Melissa's other project, Facing Facts!, which is financed by the European Commission in co-ordination with the British CST, aims to standardise European criteria for monitoring hate crimes.

Melissa praised the British CST and the police's thoroughness in monitoring hate crimes, but said: "European governments have differing criteria.

"Jewish communities have great experience of antisemitism and other hate crimes. We want to enlarge this knowhow to other communities, like the gypsies, and want to involve all 27 European countries.

"We are going to submit a questionnaire to all the organisations that collect data on hate crimes in Europe, meetings with experts, create standards, guidelines and a new manual for other NGOs."

She planned to be training representatives of different communities, like Jews, Muslims, gays, gypsies and the disabled communities who were victims of hate crime, on a shared monitoring programme by the end of 2012.

Naturally, Melissa's work entails much travel besides her frequent trips back to Italy.

Just returned from a Summer of Change programme in collaboration with Sweden's Jewish community, she sighed: "My life right now is a kind of mess.
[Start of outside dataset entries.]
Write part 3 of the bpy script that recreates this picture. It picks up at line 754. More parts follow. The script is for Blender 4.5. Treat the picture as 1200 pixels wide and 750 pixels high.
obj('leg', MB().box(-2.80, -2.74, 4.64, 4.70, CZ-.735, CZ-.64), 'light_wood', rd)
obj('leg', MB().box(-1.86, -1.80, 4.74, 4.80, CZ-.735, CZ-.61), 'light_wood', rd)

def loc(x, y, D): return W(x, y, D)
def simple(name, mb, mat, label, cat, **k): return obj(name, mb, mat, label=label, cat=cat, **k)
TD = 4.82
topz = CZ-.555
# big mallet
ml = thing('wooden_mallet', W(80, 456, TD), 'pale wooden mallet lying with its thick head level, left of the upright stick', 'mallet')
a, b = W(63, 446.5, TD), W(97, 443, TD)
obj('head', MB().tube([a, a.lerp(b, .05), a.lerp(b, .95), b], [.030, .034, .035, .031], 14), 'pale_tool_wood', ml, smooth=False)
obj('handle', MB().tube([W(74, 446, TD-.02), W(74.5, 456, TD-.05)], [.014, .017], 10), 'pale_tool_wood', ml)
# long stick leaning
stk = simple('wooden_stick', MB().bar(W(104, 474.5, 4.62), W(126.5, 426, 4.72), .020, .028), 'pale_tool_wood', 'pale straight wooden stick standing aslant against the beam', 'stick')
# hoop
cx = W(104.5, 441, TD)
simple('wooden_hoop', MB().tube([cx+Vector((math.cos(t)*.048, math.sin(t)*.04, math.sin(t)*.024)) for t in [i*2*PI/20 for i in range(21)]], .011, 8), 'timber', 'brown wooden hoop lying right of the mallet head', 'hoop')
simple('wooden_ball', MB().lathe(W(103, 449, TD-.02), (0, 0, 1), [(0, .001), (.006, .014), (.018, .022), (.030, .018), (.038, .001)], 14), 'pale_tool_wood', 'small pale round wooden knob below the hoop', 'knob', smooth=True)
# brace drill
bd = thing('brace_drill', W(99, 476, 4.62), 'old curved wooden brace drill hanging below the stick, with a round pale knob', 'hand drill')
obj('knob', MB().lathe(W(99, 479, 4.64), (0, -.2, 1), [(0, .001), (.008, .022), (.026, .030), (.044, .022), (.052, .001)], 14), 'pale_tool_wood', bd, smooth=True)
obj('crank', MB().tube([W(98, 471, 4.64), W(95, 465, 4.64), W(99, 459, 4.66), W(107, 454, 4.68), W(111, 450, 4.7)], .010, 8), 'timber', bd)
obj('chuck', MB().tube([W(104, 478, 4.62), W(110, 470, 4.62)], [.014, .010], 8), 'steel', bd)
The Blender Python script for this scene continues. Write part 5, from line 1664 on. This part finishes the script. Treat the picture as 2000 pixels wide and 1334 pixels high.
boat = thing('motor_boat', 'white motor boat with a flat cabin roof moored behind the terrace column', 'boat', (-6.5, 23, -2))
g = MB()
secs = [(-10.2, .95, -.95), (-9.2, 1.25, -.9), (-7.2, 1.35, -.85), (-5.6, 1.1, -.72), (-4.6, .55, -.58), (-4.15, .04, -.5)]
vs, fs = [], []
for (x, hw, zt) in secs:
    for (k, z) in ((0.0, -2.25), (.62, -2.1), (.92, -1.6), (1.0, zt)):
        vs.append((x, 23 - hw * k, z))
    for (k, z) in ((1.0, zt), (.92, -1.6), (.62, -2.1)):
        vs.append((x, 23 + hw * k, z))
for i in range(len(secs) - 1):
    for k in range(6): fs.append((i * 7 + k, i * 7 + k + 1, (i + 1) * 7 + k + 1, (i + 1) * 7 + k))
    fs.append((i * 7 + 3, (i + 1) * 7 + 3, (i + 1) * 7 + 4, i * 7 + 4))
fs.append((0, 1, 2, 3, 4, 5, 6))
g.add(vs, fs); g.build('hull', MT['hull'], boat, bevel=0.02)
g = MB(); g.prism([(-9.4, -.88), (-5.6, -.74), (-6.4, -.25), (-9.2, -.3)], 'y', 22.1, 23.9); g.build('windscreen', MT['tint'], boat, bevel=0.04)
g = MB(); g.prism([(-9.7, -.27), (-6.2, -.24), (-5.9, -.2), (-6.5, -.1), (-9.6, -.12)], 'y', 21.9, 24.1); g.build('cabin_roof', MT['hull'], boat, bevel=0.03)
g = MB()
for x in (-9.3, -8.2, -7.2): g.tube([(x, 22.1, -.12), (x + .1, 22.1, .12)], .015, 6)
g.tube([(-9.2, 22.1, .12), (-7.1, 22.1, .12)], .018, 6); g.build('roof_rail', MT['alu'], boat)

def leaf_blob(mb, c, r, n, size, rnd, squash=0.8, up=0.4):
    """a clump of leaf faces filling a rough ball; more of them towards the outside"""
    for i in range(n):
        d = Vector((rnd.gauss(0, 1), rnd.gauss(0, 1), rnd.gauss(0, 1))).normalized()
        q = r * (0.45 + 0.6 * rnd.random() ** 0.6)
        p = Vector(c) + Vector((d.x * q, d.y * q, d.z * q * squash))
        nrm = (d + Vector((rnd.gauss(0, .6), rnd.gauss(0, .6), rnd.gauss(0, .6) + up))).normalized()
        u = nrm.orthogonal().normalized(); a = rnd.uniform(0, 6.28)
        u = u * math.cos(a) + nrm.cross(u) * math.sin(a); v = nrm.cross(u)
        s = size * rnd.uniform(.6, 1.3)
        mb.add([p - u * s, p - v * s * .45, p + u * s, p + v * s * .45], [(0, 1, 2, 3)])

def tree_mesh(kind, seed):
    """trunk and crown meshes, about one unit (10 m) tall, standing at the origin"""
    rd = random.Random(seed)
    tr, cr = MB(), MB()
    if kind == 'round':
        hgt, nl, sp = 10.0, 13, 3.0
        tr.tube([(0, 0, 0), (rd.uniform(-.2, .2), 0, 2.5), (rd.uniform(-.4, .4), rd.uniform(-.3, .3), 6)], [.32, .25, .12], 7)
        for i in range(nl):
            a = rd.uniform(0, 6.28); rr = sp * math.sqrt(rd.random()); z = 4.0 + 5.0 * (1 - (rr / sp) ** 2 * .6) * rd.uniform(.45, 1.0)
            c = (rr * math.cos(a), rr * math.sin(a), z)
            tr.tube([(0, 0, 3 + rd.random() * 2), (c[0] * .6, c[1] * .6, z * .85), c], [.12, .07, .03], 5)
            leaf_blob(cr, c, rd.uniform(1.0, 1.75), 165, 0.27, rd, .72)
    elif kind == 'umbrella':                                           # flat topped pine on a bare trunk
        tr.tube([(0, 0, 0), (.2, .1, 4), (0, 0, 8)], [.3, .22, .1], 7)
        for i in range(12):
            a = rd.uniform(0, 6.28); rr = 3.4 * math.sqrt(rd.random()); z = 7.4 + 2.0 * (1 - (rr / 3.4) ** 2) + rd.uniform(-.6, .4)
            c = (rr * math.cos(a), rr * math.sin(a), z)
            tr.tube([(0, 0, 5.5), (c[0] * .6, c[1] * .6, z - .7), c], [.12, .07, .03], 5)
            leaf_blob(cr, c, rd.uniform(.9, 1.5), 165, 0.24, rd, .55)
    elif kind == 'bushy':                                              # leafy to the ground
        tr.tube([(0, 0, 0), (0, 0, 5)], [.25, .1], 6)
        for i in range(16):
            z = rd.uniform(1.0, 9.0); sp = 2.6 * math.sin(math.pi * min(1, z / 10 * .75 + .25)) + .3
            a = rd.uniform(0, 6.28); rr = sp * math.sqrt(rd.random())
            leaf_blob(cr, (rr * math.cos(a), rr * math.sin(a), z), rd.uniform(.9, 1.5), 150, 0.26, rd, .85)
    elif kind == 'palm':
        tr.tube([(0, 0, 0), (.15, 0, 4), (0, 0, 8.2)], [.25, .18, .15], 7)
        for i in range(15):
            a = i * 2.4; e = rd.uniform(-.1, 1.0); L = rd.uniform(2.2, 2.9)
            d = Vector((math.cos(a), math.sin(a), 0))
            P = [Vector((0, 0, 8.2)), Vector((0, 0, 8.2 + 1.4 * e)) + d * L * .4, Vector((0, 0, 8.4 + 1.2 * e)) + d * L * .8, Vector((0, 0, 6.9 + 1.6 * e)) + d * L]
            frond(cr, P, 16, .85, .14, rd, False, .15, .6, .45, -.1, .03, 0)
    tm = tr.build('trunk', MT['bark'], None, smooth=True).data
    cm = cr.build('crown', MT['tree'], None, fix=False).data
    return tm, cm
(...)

"Although I work hard, I have time for a social life. It is not a kind of a jail.

"But my Jewish boy friend from Livorno works in Turin. We try to see each other every two weeks. I am always on a plane, as I also travel a lot for work. I have a very traditional Jewish mum who would love to see me married.

"That would be great but I don't know how and when, if we don't at least live in the same city."

Nevertheless she said: "I am really enthusiastic about my job. It is a dream come true."